Sterker nog: gemiddeld kwam maar 29 procent van de 623 inhaalacties in de eerste negen Grands Prix tot stand dankzij de verstelbare achtervleugel. Toch is DRS op een aantal circuits haast een voorwaarde om in te kunnen halen.
Niet verrassend is dat Valencia in dat rijtje staat. De race in Zuid-Spanje kwam een aantal jaar geleden met veel tamtam op de Formule 1-kalender terecht, maar er was haast meer spektakel in de opwarmronde dan in de rest van de race. Dit jaar kwam daar verandering in dankzij de twee inhaalzones. De helft van de 44 inhaalacties was te danken aan DRS.
En dat is interessant. Het stratencircuit van Valencia staat te boek als een circuit waar voorheen inhalen nagenoeg onmogelijk was, maar waar nu maar de helft van alle inhaalacties te danken is aan de verstelbare achtervleugel. Hoe kan dat opeens?
Daarvoor moeten we op zoek naar andere grote wijzigingen ten opzichte van vorig jaar. We komen daarbij al snel uit bij de nieuwe bandenleverancier, Pirelli. Aangezien de auto’s niet fundamenteel zijn veranderd, moet de Italiaanse rubberleverancier verantwoordelijk worden gehouden voor de ingrijpende toename van inhaalacties.

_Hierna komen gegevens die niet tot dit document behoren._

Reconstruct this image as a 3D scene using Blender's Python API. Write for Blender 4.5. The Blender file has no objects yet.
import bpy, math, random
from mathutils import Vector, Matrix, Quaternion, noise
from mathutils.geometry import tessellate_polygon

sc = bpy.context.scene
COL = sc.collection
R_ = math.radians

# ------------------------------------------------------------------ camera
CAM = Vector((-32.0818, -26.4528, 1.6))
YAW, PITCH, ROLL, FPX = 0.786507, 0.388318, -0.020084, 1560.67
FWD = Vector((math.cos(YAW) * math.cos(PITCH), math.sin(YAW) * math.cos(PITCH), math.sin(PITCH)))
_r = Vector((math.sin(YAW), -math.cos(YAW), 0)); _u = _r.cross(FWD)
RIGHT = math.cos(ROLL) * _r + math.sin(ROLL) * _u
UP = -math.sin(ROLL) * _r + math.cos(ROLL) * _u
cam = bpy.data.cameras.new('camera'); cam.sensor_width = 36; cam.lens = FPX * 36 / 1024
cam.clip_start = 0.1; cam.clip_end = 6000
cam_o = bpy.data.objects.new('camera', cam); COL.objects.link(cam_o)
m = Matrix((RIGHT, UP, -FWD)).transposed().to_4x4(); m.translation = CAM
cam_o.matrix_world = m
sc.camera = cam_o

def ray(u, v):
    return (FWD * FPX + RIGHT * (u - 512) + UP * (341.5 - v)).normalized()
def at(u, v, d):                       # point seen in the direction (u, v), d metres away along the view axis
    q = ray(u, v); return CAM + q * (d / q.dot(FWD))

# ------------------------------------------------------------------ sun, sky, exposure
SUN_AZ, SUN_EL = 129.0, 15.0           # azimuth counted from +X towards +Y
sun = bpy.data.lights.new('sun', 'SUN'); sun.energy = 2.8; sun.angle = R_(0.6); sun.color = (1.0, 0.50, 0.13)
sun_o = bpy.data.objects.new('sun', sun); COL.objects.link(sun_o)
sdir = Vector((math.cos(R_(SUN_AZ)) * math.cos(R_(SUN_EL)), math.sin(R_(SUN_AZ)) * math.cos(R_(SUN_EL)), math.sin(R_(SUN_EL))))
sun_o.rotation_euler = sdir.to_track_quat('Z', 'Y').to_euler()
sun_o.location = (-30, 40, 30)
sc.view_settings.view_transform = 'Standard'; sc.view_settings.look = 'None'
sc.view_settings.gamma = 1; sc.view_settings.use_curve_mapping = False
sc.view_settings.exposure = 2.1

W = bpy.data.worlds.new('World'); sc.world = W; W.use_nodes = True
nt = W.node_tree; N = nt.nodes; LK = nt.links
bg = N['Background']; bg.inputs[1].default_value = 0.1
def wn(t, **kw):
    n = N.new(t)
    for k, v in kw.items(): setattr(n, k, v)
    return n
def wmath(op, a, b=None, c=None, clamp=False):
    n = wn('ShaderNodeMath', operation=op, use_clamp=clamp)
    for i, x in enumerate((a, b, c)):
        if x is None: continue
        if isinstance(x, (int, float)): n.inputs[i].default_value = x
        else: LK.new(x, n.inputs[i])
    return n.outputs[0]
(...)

In totaal zijn er 180 inhaalacties te danken aan DRS. Daarnaast waren er 225 normale inhaalacties. Om op het getal van 623 te komen: 175 inhaalacties werden er geplaatst op de ‘nieuwe’ F1-teams en er waren 43 positiewisselingen tussen teamgenoten.

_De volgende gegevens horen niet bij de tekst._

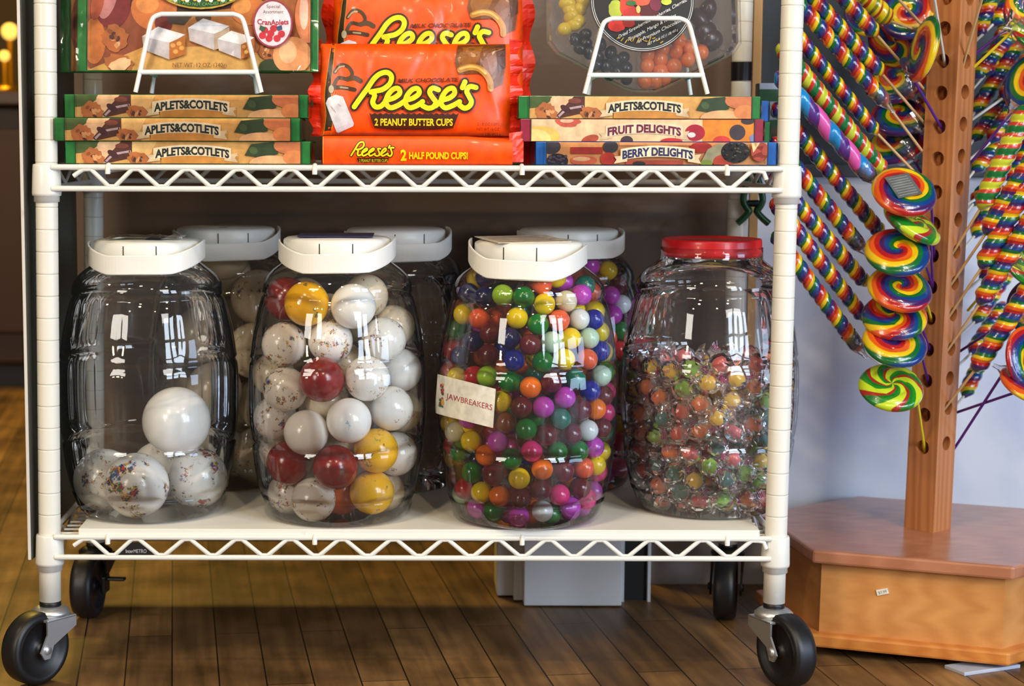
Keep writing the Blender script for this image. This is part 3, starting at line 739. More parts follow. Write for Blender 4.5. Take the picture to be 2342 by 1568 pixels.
# ---- jar 1: five giant balls
g1 = [(222, 1085, .0375, 'white', 'giant speckled white jawbreaker at the left wall of the leftmost jar', 0),
      (465, 1100, .0370, 'splash', 'giant jawbreaker splashed red and purple, at the right of the leftmost jar', 0),
      (318, 1115, .0385, 'splash', 'giant jawbreaker splashed blue and red, at the front bottom of the leftmost jar', 0),
      (345, 1060, .0370, 'white', 'giant white jawbreaker mostly hidden at the back of the leftmost jar', 1),
      (409, 977, .0410, 'smooth', 'giant plain white jawbreaker resting on top of the others in the leftmost jar', 0)]
zf = J1.z + .0025; CX, CY = J1.x, J1.y
cs = [Vector((CX - .0535, CY - .010, zf + .0375)), Vector((CX + .0555, CY + .008, zf + .0372)), Vector((CX - .009, CY - .0520, zf + .0390)), Vector((CX + .006, CY + .052, zf + .0375)), None]
d = ray(409, 977); cs[4] = W(409, 977, CY - .010)
for _ in range(60):   # rest the top ball on the three under it
    for j in range(4):
        dd = cs[4] - cs[j]; m_ = .0410 + g1[j][2]
        if dd.length < m_: cs[4] += dd.normalized() * (m_ - dd.length) * .5
for g, c in zip(g1, cs): put_ball(c, g[2], g[3], g[4], 'giant jawbreakers in the leftmost jar')

# ---- jar 2: large balls; entries are (x, y, kind) on two enlarged crops of the photograph
C_ = lambda x, y, m: (540 + x / 3.92, 460 + y / 3.92, m)
D_ = lambda x, y, m: (540 + x / 3.266, 820 + y / 3.266, m)
b2 = [C_(615, 925, 'yellowbig'), C_(400, 885, 'redbig'), C_(1065, 980, 'smooth'), C_(415, 1285, 'heavy'), C_(862, 1255, 'heavy'), C_(1375, 1235, 'white'), C_(1560, 1140, 'dull'),
      D_(360, 245, 'heavy'), D_(200, 190, 'dull'), D_(638, 165, 'redbig'), D_(978, 150, 'white'), D_(1290, 145, 'smooth'), D_(508, 548, 'smooth'), D_(832, 445, 'smooth'), D_(1170, 395, 'white'),
      D_(1340, 430, 'dull'), D_(240, 520, 'heavy'), D_(1250, 760, 'white'), D_(1026, 703, 'yellowbig'), D_(1010, 1043, 'yellowbig'), D_(388, 845, 'redbig'), D_(716, 862, 'redbig'),
      D_(575, 1135, 'white'), D_(280, 1070, 'heavy'), D_(1220, 1075, 'dull'), D_(190, 785, 'dull'), D_(850, 1080, 'orangebig'), D_(620, 380, 'dull')]
r2 = .0262; front = {0, 2, 9, 10, 12, 13, 14, 18, 19, 20, 21, 22, 3, 5, 16, 7, 11, 17}
pts = [seat(J2, x, y, r2, 0 if i in front else (.03 if i in (4, 1, 26, 27) else .012)) for i, (x, y, m) in enumerate(b2)]
ms = [m for _, _, m in b2]
ex = fill(J2, pts, [r2] * len(pts), r2, J2.z + .262, 15, 3)
allp = relax(J2, pts + ex, [r2] * (len(pts) + len(ex)), 60)
lb = labels_for(J2, allp[:len(pts)], ms, 'large', 'jawbreaker', 'the second front jar')
for i, p in enumerate(allp):
    if i < len(pts): put_ball(p, r2, ms[i], lb[i], 'large jawbreakers in the second front jar')
    else: put_ball(p, r2, 'dull', 'large dull cream jawbreaker deep at the back of the second front jar', 'cream jawbreakers at the back of the second front jar')

# ---- jar 3: small multicoloured balls
A_ = lambda x, y, m: (980 + x / 4.127, 480 + y / 4.127, 's_' + m)
B_ = lambda x, y, m: (980 + x / 3.267, 820 + y / 3.267, 's_' + m)
b3 = [A_(*t) for t in ((330, 950, 'yellow'), (505, 1065, 'coral'), (540, 840, 'navy'), (700, 810, 'lime'), (885, 840, 'green'), (1090, 880, 'yellow'), (1120, 750, 'coral'), (1270, 690, 'yellow'), (1300, 850, 'cream'),
      (1450, 810, 'magenta'), (1580, 850, 'coral'), (1610, 920, 'yellow'), (825, 1040, 'yellow'), (1045, 1075, 'green'), (1220, 1030, 'coral'), (1430, 1030, 'white'), (1570, 1020, 'blue'), (1650, 1170, 'yellow'),
      (1145, 1260, 'mint'), (1340, 1210, 'yellow'), (1520, 1210, 'mint'), (1635, 1345, 'blue'), (430, 1230, 'navy'), (760, 1190, 'navy'), (620, 1180, 'maroon'), (930, 1250, 'maroon'), (800, 1430, 'blue'),
      (1085, 1440, 'green'), (1285, 1410, 'yellow'), (1500, 1410, 'coral'), (230, 1160, 'green'), (150, 1310, 'red'), (165, 1500, 'coral'), (300, 1380, 'navy'), (560, 1390, 'maroon'), (370, 820, 'navy'), (480, 640, 'navy'), (1740, 1440, 'yellow'))]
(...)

De rol van DRS in de toename van inhaalacties lijkt dus beperkt te zijn. Voor de critici zal dat voer zijn om voor afschaffing van het systeem te pleiten, waarbij ‘te kunstmatig’ ongetwijfeld een van de argumenten zal zijn.
Overigens vonden de meeste inhaalacties plaats tijdens de Grand Prix van Canada in Montréal. Er werd toen 136 keer ingehaald, dertien meer dan in Istanboel en 39 meer dan in Sjanghai.